We’re looking at solar and wind throughout Europe,” said Chief Executive Officer Alistair Phillips-Davies on a call with reporters, adding that solar in northwest Europe was of particular interest.
“America we’ve looked at a number of times and we still remain interested”, he added, though isn’t “wedded” to the country, where power prices are lower.
SSE is looking for ways to spend the cash it earned from high profit margins at its gas-fired power plants during the energy crisis, which were untouched by the UK government’s windfall tax.
The move follows signs that other British power firms like Drax Group are also pushing investments abroad.
Despite drawing big profits, gas-fired power generators were exempt from the government’s levy, which focused on renewables. Gas plants were also used across by companies across the sector in a controversial trading strategy now facing a clampdown by regulator Ofgem.
Phillips-Davies said SSE is spending more money than it’s making in profits, and is open to buying more gas-fired plants in the UK, on top of plans to build new plants with carbon capture.

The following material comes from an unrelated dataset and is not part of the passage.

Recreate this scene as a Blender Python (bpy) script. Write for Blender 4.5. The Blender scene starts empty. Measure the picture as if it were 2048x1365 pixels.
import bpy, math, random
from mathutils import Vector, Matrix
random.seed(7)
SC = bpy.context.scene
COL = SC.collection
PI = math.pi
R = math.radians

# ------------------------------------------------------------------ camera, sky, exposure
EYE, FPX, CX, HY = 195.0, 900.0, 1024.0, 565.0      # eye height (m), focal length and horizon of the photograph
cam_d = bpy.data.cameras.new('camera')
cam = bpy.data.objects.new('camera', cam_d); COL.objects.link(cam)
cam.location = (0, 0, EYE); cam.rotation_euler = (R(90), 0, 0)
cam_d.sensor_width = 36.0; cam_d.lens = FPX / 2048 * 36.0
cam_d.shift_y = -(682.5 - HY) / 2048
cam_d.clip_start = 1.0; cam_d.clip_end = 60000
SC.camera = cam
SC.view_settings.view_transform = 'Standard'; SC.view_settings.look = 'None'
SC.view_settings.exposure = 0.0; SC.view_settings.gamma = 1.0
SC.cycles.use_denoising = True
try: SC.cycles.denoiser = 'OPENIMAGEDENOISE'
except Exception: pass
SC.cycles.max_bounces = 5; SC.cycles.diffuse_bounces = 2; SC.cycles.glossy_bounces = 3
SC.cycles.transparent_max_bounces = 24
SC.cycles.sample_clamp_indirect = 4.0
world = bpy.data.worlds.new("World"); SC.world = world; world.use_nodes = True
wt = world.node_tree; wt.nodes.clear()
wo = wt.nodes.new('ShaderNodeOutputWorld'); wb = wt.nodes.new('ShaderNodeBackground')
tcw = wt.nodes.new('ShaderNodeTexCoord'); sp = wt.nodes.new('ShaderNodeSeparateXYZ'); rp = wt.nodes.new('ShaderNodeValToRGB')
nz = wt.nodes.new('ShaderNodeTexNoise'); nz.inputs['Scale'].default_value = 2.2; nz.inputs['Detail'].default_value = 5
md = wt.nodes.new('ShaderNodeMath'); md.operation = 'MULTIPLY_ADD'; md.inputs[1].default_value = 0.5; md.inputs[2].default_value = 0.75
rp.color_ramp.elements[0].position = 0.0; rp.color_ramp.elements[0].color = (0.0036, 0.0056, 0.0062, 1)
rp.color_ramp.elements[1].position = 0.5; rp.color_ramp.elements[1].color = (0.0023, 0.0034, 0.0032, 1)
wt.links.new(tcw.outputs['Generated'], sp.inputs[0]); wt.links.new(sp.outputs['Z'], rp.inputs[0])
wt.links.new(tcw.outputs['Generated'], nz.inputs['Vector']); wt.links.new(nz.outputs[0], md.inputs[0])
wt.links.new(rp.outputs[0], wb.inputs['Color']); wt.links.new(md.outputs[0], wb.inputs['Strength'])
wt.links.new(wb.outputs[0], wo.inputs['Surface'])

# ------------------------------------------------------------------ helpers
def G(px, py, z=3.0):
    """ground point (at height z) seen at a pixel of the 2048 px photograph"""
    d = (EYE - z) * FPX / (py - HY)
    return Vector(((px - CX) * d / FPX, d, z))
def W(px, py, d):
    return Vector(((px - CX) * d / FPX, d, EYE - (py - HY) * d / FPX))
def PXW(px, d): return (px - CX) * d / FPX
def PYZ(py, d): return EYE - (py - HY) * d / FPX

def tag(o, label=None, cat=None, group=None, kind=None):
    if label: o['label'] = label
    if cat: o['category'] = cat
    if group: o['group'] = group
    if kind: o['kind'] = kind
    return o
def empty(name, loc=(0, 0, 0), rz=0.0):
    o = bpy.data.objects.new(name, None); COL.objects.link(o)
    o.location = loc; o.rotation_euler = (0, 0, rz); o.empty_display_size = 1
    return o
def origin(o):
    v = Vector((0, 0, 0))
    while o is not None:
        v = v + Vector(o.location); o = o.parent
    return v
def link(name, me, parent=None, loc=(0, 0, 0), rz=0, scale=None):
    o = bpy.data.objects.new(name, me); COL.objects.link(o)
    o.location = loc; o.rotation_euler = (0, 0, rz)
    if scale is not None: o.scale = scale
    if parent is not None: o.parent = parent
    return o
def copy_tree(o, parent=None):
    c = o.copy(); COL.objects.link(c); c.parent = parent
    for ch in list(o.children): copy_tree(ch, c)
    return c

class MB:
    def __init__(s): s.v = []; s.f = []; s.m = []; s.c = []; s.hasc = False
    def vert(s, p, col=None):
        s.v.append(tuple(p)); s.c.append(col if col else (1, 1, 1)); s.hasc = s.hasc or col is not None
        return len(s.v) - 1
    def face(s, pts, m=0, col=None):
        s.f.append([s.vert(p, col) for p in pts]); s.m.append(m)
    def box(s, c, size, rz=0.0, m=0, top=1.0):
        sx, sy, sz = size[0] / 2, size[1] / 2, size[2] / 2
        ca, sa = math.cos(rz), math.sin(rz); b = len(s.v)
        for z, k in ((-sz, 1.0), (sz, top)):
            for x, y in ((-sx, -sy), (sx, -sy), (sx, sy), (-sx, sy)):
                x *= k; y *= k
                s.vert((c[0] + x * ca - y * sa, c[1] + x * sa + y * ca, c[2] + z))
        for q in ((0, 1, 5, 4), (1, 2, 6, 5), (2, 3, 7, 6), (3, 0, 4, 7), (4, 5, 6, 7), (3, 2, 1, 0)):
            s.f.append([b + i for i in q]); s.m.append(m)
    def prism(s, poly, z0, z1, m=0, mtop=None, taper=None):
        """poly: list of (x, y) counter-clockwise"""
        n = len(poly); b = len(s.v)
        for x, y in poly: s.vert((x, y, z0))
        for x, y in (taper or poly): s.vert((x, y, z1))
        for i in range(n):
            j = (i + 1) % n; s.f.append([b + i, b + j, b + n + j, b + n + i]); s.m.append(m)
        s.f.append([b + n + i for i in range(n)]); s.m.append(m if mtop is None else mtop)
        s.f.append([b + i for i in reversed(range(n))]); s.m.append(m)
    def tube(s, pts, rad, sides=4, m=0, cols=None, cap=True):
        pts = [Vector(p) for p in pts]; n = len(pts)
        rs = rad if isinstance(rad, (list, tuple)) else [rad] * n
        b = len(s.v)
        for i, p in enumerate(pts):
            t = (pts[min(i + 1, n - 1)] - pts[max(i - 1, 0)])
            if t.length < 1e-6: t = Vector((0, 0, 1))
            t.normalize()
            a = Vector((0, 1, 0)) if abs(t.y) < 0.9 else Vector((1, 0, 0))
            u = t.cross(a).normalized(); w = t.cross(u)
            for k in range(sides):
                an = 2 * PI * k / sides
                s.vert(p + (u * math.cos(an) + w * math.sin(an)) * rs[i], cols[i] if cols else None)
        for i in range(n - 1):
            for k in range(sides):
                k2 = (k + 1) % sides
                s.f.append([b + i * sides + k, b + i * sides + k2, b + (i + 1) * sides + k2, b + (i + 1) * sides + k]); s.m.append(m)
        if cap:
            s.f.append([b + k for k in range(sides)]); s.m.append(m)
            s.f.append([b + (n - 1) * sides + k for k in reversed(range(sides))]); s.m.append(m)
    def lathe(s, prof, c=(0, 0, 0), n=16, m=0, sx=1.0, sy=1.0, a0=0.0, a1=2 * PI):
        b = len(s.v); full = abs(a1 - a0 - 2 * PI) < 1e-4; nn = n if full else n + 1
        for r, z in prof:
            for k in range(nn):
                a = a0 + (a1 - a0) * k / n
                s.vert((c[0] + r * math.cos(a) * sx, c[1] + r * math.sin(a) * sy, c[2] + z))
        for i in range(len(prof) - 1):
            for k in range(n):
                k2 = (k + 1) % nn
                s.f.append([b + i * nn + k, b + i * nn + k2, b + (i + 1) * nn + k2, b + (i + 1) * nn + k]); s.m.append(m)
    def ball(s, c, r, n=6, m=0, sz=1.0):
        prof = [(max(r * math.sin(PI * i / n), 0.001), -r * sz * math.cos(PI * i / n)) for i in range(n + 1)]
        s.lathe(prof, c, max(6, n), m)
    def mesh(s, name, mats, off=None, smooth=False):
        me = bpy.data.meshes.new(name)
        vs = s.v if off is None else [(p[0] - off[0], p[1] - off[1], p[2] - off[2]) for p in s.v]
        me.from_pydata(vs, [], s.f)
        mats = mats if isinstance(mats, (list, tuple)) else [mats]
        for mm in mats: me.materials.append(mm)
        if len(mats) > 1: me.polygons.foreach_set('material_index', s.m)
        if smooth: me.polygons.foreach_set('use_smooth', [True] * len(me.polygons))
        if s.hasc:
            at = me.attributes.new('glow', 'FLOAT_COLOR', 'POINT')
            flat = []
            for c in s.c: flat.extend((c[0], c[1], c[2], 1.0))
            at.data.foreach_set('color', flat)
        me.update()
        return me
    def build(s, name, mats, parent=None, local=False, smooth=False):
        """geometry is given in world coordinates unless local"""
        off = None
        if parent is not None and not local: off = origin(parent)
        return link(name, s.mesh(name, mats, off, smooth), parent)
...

“We would be interested in acquiring gas assets if they’re there,” he added, noting last year’s lucrative purchase of Triton Power Co.’s plants was unexpected.
The company announced a 40% increase in its investment pipeline until 2027 and a total of £40 billion by 2032. Adjusted operating profits from its gas-fired power plants rose to £1 billion, more than triple the prior year’s level.
SSE also reported earnings per share of 166 pence on Wednesday, higher than its guidance of 160 pence and nearly double last year’s haul. It plans to boost its dividend to return to shareholders some of the bumper profits. Shares were up 0.9% at 10:54 a.m. in London after the announcement.
“America is a huge market,” said Phillips-Davies, adding “we’d be more than happy” to bring the company’s skills there, though “Europe feels more the core market.”
The CEO expects power prices in the US to remain relatively low compared to Europe, where the energy transition will keep prices robust. Half of his company’s spending over the next five years will go to infrastructure, alongside renewables and gas plants.
Policymakers in the UK and Europe need to be careful about maintaining prices in contracts-for-difference subsidy programs, he said, which offer guaranteed prices for power generation. Fixed revenue figures have fallen steeply in recent years as supply chain inflation has risen, making it trickier for developers to build renewables.
The company also canceled the sale of a 25% stake in its power distribution business, saying it now wants to invest more in infrastructure, but could look again at the sale later in the decade, Phillips-Davies said. It plans to grow its annual dividend by between 5% and 10% until 2026/27.
Phillips-Davies said that pressure by activist investor Elliott Investment Management LP to spin out SSE’s renewables business has “absolutely been put to bed,” adding the proposals were “an irrelevant distraction” for the company.